Connie last walked these halls as a student in 1992. After moving to St. Louis and having two children, her post-high school trajectory led her to a lifelong career in social work. Her experience with homelessness ultimately inspired her to attend the University of St. Louis and earn a degree in psychology with a specialization in social work. This eventually brought her back home to work at the Pulaski County Housing Authority for 16 years. “I wanted to help people,” Connie asserts. “I wanted to move back home, and an opening came in Mounds. I got that job.” She had been serving the St. Louis area at the St. Patrick Center, where she distributed Shelter Plus Care vouchers to mentally ill, HIV-positive, and other at-risk populations. The move to the Housing Authority in Mounds only made sense, and with her preparatory experience in St. Louis, she’d now be able to assist the area that gave her her start, not just in her professional calling, but in service to the community through volunteerism and board work.
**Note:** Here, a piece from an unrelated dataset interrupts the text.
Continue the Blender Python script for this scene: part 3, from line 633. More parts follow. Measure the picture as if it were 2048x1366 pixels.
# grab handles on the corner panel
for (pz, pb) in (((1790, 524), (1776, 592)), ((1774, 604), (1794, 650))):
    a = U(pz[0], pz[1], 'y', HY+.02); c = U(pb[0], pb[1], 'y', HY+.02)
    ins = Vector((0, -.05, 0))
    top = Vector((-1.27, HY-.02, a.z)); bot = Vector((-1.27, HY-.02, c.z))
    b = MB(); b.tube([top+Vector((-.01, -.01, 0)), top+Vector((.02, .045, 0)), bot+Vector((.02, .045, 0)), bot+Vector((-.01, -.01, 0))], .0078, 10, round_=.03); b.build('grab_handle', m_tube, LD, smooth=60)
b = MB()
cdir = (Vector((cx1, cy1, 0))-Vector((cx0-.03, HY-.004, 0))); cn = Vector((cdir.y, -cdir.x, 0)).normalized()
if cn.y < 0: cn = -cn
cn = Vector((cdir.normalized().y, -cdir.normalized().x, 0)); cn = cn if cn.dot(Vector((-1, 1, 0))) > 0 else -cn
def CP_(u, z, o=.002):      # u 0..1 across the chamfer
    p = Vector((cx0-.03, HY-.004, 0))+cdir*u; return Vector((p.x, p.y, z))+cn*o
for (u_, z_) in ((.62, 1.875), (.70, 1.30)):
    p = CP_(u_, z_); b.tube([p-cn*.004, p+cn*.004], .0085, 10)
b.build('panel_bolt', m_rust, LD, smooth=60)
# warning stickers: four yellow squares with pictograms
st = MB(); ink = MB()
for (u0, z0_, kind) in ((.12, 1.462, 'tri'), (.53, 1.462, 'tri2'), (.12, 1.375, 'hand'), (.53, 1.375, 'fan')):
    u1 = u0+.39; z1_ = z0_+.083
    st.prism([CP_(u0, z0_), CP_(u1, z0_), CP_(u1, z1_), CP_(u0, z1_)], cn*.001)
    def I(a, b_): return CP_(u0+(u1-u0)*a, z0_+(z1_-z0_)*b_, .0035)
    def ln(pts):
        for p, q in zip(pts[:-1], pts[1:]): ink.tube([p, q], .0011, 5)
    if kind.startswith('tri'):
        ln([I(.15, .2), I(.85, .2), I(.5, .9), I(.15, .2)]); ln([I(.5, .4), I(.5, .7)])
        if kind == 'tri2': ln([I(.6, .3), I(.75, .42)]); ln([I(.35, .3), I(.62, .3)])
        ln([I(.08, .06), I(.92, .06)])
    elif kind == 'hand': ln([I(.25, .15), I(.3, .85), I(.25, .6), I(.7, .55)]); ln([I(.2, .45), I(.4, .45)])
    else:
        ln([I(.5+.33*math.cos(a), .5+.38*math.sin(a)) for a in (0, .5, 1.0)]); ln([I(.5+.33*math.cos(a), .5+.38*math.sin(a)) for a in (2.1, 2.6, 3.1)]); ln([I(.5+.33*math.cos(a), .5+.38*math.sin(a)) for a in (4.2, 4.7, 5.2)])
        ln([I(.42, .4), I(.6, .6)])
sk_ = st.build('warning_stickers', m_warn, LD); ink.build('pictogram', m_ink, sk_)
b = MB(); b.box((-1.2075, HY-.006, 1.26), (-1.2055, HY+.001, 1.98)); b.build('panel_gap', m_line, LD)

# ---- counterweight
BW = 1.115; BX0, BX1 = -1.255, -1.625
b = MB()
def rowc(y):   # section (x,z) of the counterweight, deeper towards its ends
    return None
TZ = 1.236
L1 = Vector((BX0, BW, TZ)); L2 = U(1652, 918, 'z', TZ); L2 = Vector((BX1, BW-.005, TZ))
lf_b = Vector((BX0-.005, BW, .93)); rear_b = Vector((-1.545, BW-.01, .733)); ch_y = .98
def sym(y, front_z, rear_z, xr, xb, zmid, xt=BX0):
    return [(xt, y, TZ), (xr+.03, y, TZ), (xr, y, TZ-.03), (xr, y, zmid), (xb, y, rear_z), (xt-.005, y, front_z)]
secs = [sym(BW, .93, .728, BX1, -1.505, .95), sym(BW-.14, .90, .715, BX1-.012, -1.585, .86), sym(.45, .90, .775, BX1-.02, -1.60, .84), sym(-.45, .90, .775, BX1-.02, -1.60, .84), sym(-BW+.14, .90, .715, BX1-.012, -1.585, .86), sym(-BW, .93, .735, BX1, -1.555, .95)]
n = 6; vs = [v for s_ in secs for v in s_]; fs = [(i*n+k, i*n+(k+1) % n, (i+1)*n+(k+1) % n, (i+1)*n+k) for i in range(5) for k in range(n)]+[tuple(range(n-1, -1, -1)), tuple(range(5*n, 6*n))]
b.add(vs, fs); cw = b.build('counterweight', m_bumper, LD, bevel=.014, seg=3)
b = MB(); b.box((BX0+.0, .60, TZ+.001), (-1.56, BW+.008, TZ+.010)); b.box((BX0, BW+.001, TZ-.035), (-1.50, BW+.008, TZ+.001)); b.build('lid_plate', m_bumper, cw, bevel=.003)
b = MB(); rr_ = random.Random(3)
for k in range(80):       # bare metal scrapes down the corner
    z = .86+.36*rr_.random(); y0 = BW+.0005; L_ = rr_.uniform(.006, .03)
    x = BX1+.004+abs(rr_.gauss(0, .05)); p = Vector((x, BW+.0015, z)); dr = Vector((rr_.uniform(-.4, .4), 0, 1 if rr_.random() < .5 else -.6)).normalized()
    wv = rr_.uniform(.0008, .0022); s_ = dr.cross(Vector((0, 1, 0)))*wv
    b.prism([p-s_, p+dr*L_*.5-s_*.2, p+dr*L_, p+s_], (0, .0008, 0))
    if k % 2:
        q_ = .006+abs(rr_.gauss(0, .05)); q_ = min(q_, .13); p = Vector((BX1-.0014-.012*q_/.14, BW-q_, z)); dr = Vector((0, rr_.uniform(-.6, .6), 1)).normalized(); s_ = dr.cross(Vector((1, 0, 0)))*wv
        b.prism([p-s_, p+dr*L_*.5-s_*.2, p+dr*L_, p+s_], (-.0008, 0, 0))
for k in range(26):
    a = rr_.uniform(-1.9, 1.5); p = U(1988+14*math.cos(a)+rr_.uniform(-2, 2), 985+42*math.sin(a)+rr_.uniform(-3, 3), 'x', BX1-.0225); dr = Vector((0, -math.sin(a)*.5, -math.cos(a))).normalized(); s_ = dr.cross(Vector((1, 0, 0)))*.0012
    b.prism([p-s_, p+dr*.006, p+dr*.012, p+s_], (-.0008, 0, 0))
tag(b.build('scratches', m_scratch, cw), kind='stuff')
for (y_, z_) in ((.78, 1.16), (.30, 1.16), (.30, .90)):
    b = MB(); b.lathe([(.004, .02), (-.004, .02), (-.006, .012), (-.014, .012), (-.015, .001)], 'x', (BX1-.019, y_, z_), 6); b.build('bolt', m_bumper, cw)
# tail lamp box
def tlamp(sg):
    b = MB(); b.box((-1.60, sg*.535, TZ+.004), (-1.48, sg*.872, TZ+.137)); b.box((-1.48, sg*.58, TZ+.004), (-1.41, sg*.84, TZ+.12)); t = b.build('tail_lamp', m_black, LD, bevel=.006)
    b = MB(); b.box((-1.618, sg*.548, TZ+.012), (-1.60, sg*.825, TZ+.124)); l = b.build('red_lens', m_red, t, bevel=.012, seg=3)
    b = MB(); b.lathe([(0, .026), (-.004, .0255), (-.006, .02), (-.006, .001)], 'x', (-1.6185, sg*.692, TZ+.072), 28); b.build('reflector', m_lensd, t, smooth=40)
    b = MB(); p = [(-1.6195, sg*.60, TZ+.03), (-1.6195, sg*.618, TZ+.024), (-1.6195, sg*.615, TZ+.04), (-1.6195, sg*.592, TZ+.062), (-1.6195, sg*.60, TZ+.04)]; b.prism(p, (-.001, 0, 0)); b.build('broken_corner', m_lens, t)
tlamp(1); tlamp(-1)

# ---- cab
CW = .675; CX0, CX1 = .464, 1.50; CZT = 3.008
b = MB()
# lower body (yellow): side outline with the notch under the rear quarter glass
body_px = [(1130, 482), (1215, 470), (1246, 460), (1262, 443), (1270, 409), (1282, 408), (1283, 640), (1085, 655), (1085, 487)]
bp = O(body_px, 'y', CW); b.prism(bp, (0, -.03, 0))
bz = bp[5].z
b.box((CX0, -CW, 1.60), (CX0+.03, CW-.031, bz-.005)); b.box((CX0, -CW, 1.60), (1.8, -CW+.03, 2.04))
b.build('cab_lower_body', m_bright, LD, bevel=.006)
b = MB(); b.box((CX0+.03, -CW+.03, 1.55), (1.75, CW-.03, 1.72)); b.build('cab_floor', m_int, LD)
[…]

What brings someone like Connie Young-Hunt to the often-exasperating call of school board service? “Someone asked me to,” she smiles. “I have always been interested in community... I’ve always said I wanted to be in the meeting before the meeting.” That someone was Connie’s cousin, who first urged her to put her name on the ballot. Though confident in her abilities, she wasn’t without disbelief when the vote tally secured her seat on the board: “I thought, ‘Wow, is this real? They’re going to trust me to do this?’” Connie’s constituency had already answered that question by ballot, saying, yes, it’s real. Of course, we trust you; you’ve always been a voice for this community. Her trust and involvement are what make her service meaningful.
The specific qualifications of a background in social work help Connie identify holistic solutions to seemingly disparate issues. Because of what she’s learned in her experiences at the housing authority, she confidently states that the school environment is everything. “It’s your work environment,” Connie explains. “Your work environment means so much because you spend a lot of time there — even for the students.” The key is for students to have a hygienically clean environment and an environment cleansed of physical, mental, and emotional risk factors.
Big picture, Connie would like to see more student talent — athletic and academic — leave here and go on to Division I schools and other four-year colleges and universities. “Why do we not have more of our young men and young women who play as athletes at these four-year schools?” she asks because she knows the people who walk these halls and is deeply aware of their capabilities. Education plays a crucial role in shaping these trajectories. Though the four-year university track has become more difficult to attain in recent years for some student populations, the challenges of the application and scholarship process are symbolic of the stuff through which we all must trudge, Connie reminds us. “You have to go through these life challenges,” she emphasizes. “I tell my kids now, as they’re starting to experience life, paying their own way; it gets tough.” Overcoming these challenges, Connie believes, is part of what makes us better people in the end. We are, after all, defined by the halls we walk and the experiences we claim as uniquely ours.